Mali’s junta, which seized power two weeks ago, will hold transition talks with political parties and civil society groups this weekend.
This followed mounting pressure for a quick handover to civilian rule.
“These meetings aim at drawing up a roadmap for the transition, to define the outlines and organs of the transition and to define the charter of the transition,” the junta said in a statement Tuesday.
The August 18 putsch has prompted Mali’s neighbours along with ally and former colonial ruler, France, to call for a swift transfer of power, amid worries over instability in a country struggling with an Islamist insurgency, ethnic violence, endemic corruption and economic malaise.
The military rulers have this time invited to the talks the June 5 Movement, which spearheaded a protest movement that led to the toppling of president Ibrahim Boubacar Keita.
The movement was not invited for transition talks last Saturday when the junta called off discussions at the last minute.
The other players invited to the talks on Saturday and Sunday include former rebels, unions and representatives from the media.
The June 5 group has demanded that the military rulers give it a role in the transition to civilian rule, which the military has promised without setting a timetable.
Mali’s influential imam (Islamic cleric), Mahmoud Dicko, a key player in the mass opposition protests that led to Keita’s ouster, said the junta did not have “carte blanche”.
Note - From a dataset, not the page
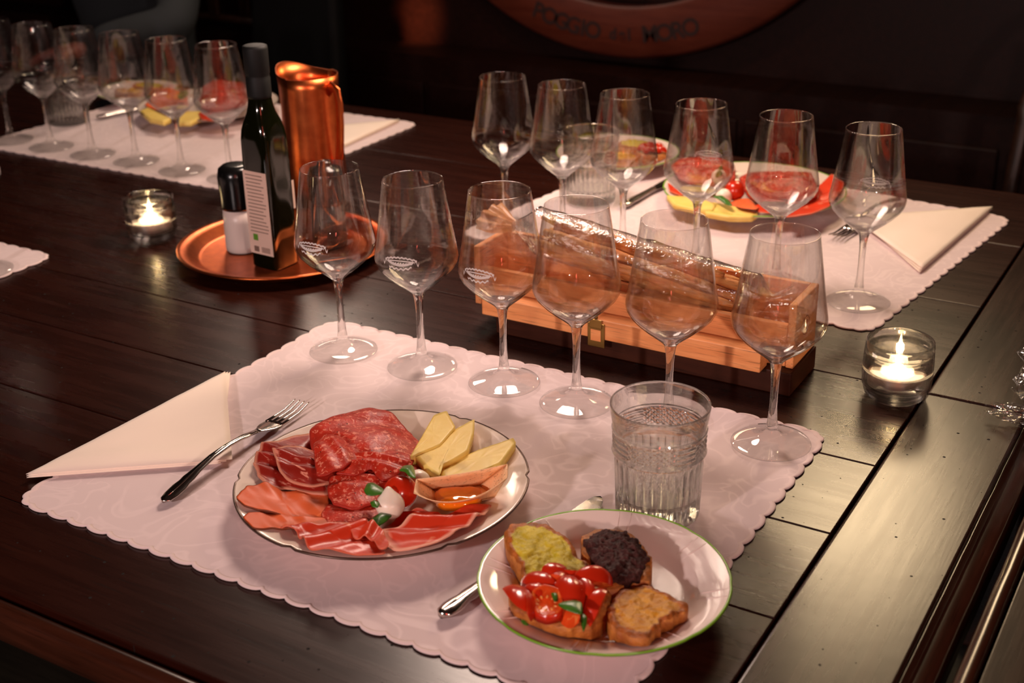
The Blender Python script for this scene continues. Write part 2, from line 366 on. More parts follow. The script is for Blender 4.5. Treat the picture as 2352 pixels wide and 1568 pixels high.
HAIR = plain('dark_hair', (0.01, 0.006, 0.004), .6)
BASEWOOD = wood('base_block_wood', (0.03, 0.007, 0.003), (0.06, 0.016, 0.007), 'X', rough=.5, holes=False, spec=.2)
CHAIRWOOD = wood('chair_wood', (0.012, 0.004, 0.002), (0.03, 0.010, 0.005), 'Y', rough=.4, holes=False)
BLACKCHAIR = plain('black_leather', (0.0015, 0.0015, 0.0015), .7, Specular_IOR_Level=.15)
FLOORM = wood('floor_wood', (0.012, 0.010, 0.006), (0.022, 0.018, 0.011), 'X', rough=.5, holes=False)
PLASTER = plain('dark_red_plaster', (0.035, 0.012, 0.007), .85)
BARREL = wood('barrel_wood', (0.085, 0.016, 0.008), (0.12, 0.026, 0.012), 'X', rough=.4, holes=False)

# ---------------------------------------------------------------- room
ZF = -0.75; ZC = 1.95
def struct(name, x0, x1, y0, y1, z0, z1, mat):
    o = boxo(name, x0, x1, y0, y1, z0, z1, mat, None, 0); o['kind'] = 'structure'; return o
struct('floor', -5, 2.4, -2.2, 3.05, ZF - .05, ZF, FLOORM)
struct('ceiling', -5, 2.4, -2.2, 3.05, ZC, ZC + .05, PLASTER)
struct('wall_back', -5, 2.4, 3.05, 3.13, ZF, ZC, BLACKWOOD)
struct('wall_front', -5, 2.4, -2.28, -2.2, ZF, ZC, PLASTER)
struct('wall_left', -5.08, -5, -2.2, 3.05, ZF, ZC, PLASTER)
struct('wall_right', 2.4, 2.48, -2.2, 3.05, ZF, ZC, PLASTER)
tr = struct('trim_1', -5, 2.4, 2.90, 3.05, ZF, -0.080, BLACKWOOD)
for k in range(24):
    boxo('panel', -4.98 + k * .3, -4.70 + k * .3, 2.885, 2.899, ZF + .1, -0.15, BLACKWOOD, tr, .004)

# ---------------------------------------------------------------- table
V = [0.5775, 0.6860, 0.8580, 1.0030, 1.1430, 1.3280, 1.6020, 1.8500, 2.1000]
UL, US, UE = -3.3, -0.2715, -0.1640
table = thing('dining_table', 'long dark oak plank table carrying all the place settings', 'table', (-1.7, 1.34, ZF))
TL = table.location
def tp(name, x0, x1, y0, y1, z0, z1, mat, b=.0011, seg=3):
    cx, cy = (x0 + x1) / 2, (y0 + y1) / 2
    return boxo(name, x0 - cx, x1 - cx, y0 - cy, y1 - cy, z0 - TL.z, z1 - TL.z, mat, table, b, seg, (cx - TL.x, cy - TL.y, 0))
g = .0012
for a, b in zip(V, V[1:]): tp('plank', UL, US - g, a + g * .6, b - g * .6, -.032, 0, OAK_X)
EV = [0.5775, 1.3290, 2.1000]
for a, b in zip(EV, EV[1:]): tp('end_board', US + g, UE, a + g * .5, b - g * .5, -.032, -.0003, OAK_Y, .0035, 4)
tp('underframe', UL + .01, UE - .01, .60, 2.08, -.050, -.0325, OAK_X, 0)
# moulded edge: groove, rounded bead, drop
def moulding(name, axis, sgn, fixed, a, b, mat, prof=None):
    prof = prof or [(0.0, -.040), (0.0015, -.0065), (.004, -.0045), (.009, -.0035), (.0145, -.0045), (.0175, -.0085), (.0185, -.014), (.0165, -.020), (.0175, -.026), (.0165, -.036), (.012, -.042), (0.0, -.042)]
    vs, fs = [], []; n = len(prof); NS = 60
    for k in range(NS + 1):
        t = a + (b - a) * k / NS
        for (d, z) in prof:
            dd = d + .0005 * nz(t, d, 0, 30) if 0 < d else d
            p = (t, fixed + sgn * dd, z + .0004 * nz(t, d, 2, 40)) if axis == 'X' else (fixed + sgn * dd, t, z + .0004 * nz(t, d, 2, 40))
            vs.append((p[0] - TL.x, p[1] - TL.y, p[2] - TL.z))
    for k in range(NS):
        for i in range(n):
            j = (i + 1) % n; q = (k * n + i, k * n + j, (k + 1) * n + j, (k + 1) * n + i); fs.append(q if sgn * (1 if axis == 'X' else -1) > 0 else q[::-1])
    fs.append(tuple(range(n))); fs.append(tuple(NS * n + i for i in range(n))[::-1])
    return mesh(name, vs, fs, mat, table)
moulding('edge_moulding', 'X', -1, V[0] - .0015, UL, UE + .018, OAK_EDGE)
moulding('edge_moulding', 'X', 1, V[-1] + .0015, UL, UE + .018, OAK_EDGE)
moulding('edge_moulding', 'Y', 1, UE + .0005, V[0] - .018, V[-1] + .018, OAK_EDGEY, [(0.0, -.040), (0.0005, -.0030), (.0020, -.0060), (.0045, -.0105), (.0060, -.0120), (.0075, -.0118), (.0150, -.0135), (.0200, -.0150), (.0225, -.0180), (.0235, -.024), (.0235, -.040), (0.0, -.042)])
for x in (UL + .12, UE - .10):
    for y in (.70, 1.98): tp('leg', x - .04, x + .04, y - .04, y + .04, ZF, -.05, OAK_EDGE, .006)
for y in (.66, 2.02): tp('apron', UL + .16, UE - .14, y - .012, y + .012, -.095, -.05, OAK_EDGE, .003)
# neighbouring table
t2 = thing('dining_table', 'second dark oak table butted against the end of the long table', 'table', (.6, 1.34, ZF))
TLs = TL; TL = t2.location; table_, table = table, t2
moulding('edge_moulding', 'Y', -1, -.1120, V[0] - .02, V[-1] + .02, OAK_EDGEY)
for a, b in zip([-.1105, .02, .20, .38, .56, .74, .92], [.0188, .1988, .3788, .5588, .7388, .9188, 1.1]): tp('plank', a, b, .5775, 2.10, -.032, 0.0, OAK_Y)
tp('underframe', -.10, 1.09, .60, 2.08, -.05, -.0325, OAK_X, 0)
for x in (0.02, 1.0):
    for y in (.70, 1.98): tp('leg', x - .04, x + .04, y - .04, y + .04, ZF, -.05, OAK_EDGE, .006)
table, TL = table_, TLs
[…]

“We will not give a blank cheque to anyone to run this country, that’s over,” he said.
“We led the fight,” he said. “People have died and the soldiers who have completed (this fight) must keep their word.”
The 15-nation Economic Community of West African States regional bloc has been piling pressure on the junta to hand over power quickly, fearing that the crisis could impact neighbouring states.
ECOWAS mediator and former Nigerian president Goodluck Jonathan, said last week that the coup leaders wanted a three-year transition period.
This was rejected by the bloc, which has demanded an immediate civilian transition and elections within 12 months.
ECOWAS slapped sanctions on Mali after the coup, including a closure of borders and ban on trade and financial flows.
– Call for reforms –
Civil society platforms have meanwhile called for deep reforms, especially on electoral laws and the administrative machinery.
The powers of the president, the prime minister and parliament need to “be clearly defined”, said Abdourhamane Ben Mamata Toure, a lawyer and a former director at France’s prestigious Ecole nationale d’administration (ENA) which trains future bureaucrats.
One of the criticisms levelled against the toppled president is that he hogged power.
Keita, 75, was elected in 2013 as a unifying figure in a fractured country and was returned in 2018 for a second five-year term.
But his popularity crashed as he failed to counter the raging eight-year-old jihadist insurgency and brake Mali’s downward economic spiral.
Thousands of lives have been lost, hundreds of thousands of people have fled their homes and swathes of the country have been abandoned to armed Islamists by the state.